Hotel Verdant and its two restaurant concepts are among 70 businesses, ranging from beauty salons to real estate agencies, that have opened physical locations in downtown Racine since 2021, said Kruse. Many of those businesses now stand to benefit from the increased foot traffic and exposure a new hotel can bring to a downtown neighborhood.

“We do get a lot of visitors from the Milwaukee and Chicago areas – it’s such an easy, day-trip drive – and this should really help catapult more people to come down for the day and have a beautiful stay (at Hotel Verdant),” she said.

As Racine’s only full-service, boutique hotel property, Verdant is expected to draw locals and visitors alike. It particularly serves a need for higher-end lodging options suitable for out-of-town execs or clients of the larger companies in the area, such as S.C. Johnson, Johnson Outdoors, Modine and Case IH.

“All of these large businesses are looking for a quality place to have people stay when they come into town and they previously had to send them to Milwaukee,” said Mike O’Connor, co-principal and chief executive officer of Dominion Properties.

Community investment

When O’Connor and partner Christopher Adams embarked on Dominion’s first-ever hotel project – with CG Schmidt as the general contractor and The Kubala Washatko Architects and Chicago-based Gettys Group as the designers – sustainability was at the forefront of their vision. Beyond the use of chemically neutral materials throughout the construction process, the building features a green roof, solar panels, wind turbines generating on-site energy and an underground heating and cooling system.

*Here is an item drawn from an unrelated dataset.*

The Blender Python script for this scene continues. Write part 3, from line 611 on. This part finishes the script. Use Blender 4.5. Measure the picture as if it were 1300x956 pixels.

From a consumer-facing standpoint, the hotel was designed to serve as “Racine’s living room,” replete with cozy common spaces and roughly 200 works of original local art hanging on the walls of guest rooms and public areas thanks to a partnership between Dominion Properties and the Racine Art Museum.

To that end, the developer enlisted South Carolina-based Charlestowne Hotels to operate the property. With 42 hotels in 18 states – including now two in Wisconsin – Charlestowne specializes in managing adaptive reuse developments and properties located in secondary markets, which made Hotel Verdant a “dream” client, said CEO Kyle Hughey in a statement, calling Racine a “hidden gem tucked between Milwaukee and Chicago.”

“We needed somebody who had done this before, and they’re very capable,” O’Connor said of Charlestowne’s management style.

While Hotel Verdant was Dominion’s first project in Racine, it likely won’t be its last. The company bought the adjacent 4,000-square-foot building just south of the hotel with plans for a possible expansion of the hotel or to fill it with a complementary business. O’Connor also hinted of some other “secret projects” in the works.

The hotel is also not the only major project being added to downtown Racine. Just three blocks north, the Breakwater 233 luxury apartment complex is under construction for an expected August 2024 completion. Kruse said the project will provide some much-needed density to an often-quiet part of town.

“We don’t have a lot of market-rate apartments in the downtown district, so that should be a really nice catalyst because, as you can imagine, you need people living downtown with discretionary incomes in order to help those businesses survive Monday through Thursday, when maybe there aren’t as many events going on,” she said.